Facebook executives coach Brazil politicians before Internet vote - Reuters UK

BRASILIA | Fri Oct 25, 2013 5:43pm BST

BRASILIA (Reuters) - As Brazil threatens to impose strict new regulations on American Internet companies, Facebook offered some of its top politicians free advice this week on how to win "friends" and maximize "likes" on their webpages.

Facebook's tips on using social media came as politicians geared up for a 2014 general election and as Congress prepared to vote on legislation that could severely restrict the way companies like Facebook, Twitter and Google operate in Brazil.

After revelations of U.S. government spying on Brazilian citizens and companies, including President Dilma Rousseff, Brazil is rushing through legislation that would oblige Internet companies to store information about their Brazilian users in the country. The lower house of Congress votes on the measure next Wednesday.

Internet companies and technology experts say the demand would be costly and technically complicated.

With 76 million Facebook users, more than any other country outside the United States and possibly India, Brazil is a key market for the San Francisco-based social network.
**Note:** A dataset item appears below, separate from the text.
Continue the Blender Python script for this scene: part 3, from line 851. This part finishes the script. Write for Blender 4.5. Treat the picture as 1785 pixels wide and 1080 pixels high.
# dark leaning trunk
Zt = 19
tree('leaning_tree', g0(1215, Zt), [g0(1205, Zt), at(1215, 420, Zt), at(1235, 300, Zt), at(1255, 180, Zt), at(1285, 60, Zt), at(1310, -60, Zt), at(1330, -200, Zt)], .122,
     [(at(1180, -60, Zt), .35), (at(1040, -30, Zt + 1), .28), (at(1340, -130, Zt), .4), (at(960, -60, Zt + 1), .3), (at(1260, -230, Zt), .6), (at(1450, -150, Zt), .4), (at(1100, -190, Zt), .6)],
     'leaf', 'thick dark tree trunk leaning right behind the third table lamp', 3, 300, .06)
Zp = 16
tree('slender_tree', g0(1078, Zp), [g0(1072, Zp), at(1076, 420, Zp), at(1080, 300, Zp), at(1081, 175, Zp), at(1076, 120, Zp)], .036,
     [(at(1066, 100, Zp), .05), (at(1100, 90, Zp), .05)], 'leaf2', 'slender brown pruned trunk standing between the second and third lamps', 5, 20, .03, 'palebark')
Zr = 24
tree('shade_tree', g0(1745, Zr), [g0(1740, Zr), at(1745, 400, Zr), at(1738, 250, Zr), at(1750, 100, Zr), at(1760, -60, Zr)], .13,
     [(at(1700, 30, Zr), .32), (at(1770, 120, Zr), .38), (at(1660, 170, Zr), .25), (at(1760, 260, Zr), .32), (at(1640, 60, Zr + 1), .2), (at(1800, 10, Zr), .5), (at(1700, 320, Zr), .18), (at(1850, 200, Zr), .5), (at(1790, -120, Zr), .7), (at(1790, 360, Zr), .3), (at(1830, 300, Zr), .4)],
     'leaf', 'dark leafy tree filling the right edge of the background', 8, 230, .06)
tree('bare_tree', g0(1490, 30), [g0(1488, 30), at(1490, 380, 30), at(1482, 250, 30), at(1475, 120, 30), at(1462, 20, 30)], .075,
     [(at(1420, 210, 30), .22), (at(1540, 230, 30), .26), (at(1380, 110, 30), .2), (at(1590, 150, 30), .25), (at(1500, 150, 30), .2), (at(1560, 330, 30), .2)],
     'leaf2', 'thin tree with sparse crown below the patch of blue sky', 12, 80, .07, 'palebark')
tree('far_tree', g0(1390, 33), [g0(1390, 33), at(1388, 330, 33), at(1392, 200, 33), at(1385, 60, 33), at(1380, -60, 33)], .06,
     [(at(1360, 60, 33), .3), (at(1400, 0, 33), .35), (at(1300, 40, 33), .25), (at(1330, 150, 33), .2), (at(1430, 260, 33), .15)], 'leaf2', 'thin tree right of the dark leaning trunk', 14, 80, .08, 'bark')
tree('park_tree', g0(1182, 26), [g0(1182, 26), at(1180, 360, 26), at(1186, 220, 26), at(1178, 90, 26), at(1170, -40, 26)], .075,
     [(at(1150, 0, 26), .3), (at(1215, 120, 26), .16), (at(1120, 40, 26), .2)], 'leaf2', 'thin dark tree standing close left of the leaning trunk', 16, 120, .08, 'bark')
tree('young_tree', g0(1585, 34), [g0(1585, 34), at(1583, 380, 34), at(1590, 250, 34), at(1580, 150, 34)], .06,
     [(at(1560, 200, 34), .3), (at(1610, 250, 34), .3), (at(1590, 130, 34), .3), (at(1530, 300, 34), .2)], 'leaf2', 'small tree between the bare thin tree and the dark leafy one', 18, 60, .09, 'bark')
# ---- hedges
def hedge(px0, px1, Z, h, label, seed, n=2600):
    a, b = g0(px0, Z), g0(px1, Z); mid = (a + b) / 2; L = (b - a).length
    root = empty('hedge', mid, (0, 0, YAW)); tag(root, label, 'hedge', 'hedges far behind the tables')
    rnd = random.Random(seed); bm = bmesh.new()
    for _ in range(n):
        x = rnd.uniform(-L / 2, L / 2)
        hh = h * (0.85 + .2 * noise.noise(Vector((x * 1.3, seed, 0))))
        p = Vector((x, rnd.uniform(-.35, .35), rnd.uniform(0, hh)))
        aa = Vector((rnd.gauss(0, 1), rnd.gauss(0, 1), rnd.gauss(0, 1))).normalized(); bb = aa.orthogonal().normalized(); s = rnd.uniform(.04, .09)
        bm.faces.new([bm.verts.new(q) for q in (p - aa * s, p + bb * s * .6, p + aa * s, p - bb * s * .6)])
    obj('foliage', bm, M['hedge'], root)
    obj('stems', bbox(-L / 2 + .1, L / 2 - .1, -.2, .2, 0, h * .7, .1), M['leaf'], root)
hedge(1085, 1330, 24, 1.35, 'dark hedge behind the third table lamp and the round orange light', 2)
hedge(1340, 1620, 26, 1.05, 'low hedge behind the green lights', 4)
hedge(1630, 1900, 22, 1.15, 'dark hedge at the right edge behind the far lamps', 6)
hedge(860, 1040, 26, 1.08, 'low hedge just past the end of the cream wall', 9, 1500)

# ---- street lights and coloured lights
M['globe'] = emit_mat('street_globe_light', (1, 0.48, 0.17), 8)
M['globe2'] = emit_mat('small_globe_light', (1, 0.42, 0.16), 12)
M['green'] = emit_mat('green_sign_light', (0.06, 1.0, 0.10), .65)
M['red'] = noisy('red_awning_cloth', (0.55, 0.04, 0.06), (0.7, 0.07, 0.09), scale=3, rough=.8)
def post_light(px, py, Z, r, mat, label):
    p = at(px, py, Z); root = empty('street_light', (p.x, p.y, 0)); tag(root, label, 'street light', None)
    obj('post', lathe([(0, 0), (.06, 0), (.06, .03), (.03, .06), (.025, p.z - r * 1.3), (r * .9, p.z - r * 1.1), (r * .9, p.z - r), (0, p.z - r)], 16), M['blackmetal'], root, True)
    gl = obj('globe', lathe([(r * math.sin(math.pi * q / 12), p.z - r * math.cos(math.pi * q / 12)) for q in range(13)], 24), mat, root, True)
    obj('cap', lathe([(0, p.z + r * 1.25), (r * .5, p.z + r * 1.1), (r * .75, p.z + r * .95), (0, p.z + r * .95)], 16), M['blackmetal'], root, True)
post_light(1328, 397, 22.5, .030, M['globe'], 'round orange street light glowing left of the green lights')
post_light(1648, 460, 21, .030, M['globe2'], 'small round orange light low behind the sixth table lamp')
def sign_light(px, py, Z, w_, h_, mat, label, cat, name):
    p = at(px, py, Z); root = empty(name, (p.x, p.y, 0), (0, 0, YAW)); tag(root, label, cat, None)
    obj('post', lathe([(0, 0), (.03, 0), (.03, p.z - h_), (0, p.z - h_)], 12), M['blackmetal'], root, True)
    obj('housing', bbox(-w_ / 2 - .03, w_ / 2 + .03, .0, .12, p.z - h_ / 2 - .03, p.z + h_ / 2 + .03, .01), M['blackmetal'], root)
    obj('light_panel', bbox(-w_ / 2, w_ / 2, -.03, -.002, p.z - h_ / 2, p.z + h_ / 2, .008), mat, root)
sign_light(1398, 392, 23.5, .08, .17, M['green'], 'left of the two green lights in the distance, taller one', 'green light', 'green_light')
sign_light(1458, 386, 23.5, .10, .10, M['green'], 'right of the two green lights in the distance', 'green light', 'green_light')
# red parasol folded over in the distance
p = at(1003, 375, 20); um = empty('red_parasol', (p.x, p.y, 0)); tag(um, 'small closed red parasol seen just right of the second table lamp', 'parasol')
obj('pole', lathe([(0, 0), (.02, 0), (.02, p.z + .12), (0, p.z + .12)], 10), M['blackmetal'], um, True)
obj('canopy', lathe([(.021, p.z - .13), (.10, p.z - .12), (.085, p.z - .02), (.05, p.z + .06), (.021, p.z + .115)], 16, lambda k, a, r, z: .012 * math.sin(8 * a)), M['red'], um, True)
That also makes Facebook a powerful tool for Brazilian politicians Seeking to win new supporters.

"That's such a huge voting block of citizens who are getting a lot of their news and information from places like Facebook," said Katie Harbath, Facebook's global manager for politics and government engagement.

Harbath did not discuss Brazil's move to regulate Internet usage in her coaching sessions, but she conducted them with Bruno Magrani, the company's top lobbyist in Brasilia.

Harbath spent four days in capital instructing Brazilian lawmakers and staffers in packed congressional rooms on how to maximize the "likes" on their Facebook pages. She taught President Dilma Rousseff's online team how boost her social media presence.

Before joining Facebook, Harbath was a digital strategist for the Republican National Committee and the 2008 presidential campaign of former New York Mayor Rudolph Giuliani.

Some of Harbath's tips: don't post more than three times a day to avoid boring potential supporters; be as authentic and personal as possible; engage constituents in question-and-answer sessions, virtual town halls that are so popular with U.S. congressmen that they call them Facebook Fridays.

Above all, she advised, post content at the time of peak Facebook usage. Compared with the United States, where usage peaks between 9 p.m. and 10 p.m., surveys show Facebook usage is heaviest in Brazil at lunchtime.

Harbath showed Brazilian politicians how to use Facebook metadata tools to learn how many users visit their pages and at what time of the day.

In a telephone interview, she declined to comment on the impact of Brazil's proposed Internet law.

LOCALIZING DATA CENTERS

Angered by reports that the U.S. National Security Agency monitored emails, phone calls and other communications of Brazilians with secret Internet surveillance programs, Rousseff's government wants to force foreign-based Internet companies to maintain data centers inside Brazil, subject to Brazilian privacy laws.

Internet companies operating in Brazil are currently free to put data centers wherever they like. Facebook Inc, for example, stores its global data in the United States and a new complex in Sweden.

Business lobbies have written to lawmakers warning that the in-country data storage requirements could exclude Brazilian Internet users from cloud data storage services, shut off Brazil from the seamless flow of global information and hinder its hopes of becoming a regional IT and data center hub.

One lawmaker who met with Harbath, former Rio de Janeiro Governor Antony Garotinho, said the requirement for local data centers must be dropped.

"I'm against it. How are you going to store in Brazil information on Brazilians that is part of a worldwide network? It's kind of hard and I think it's unlikely to happen."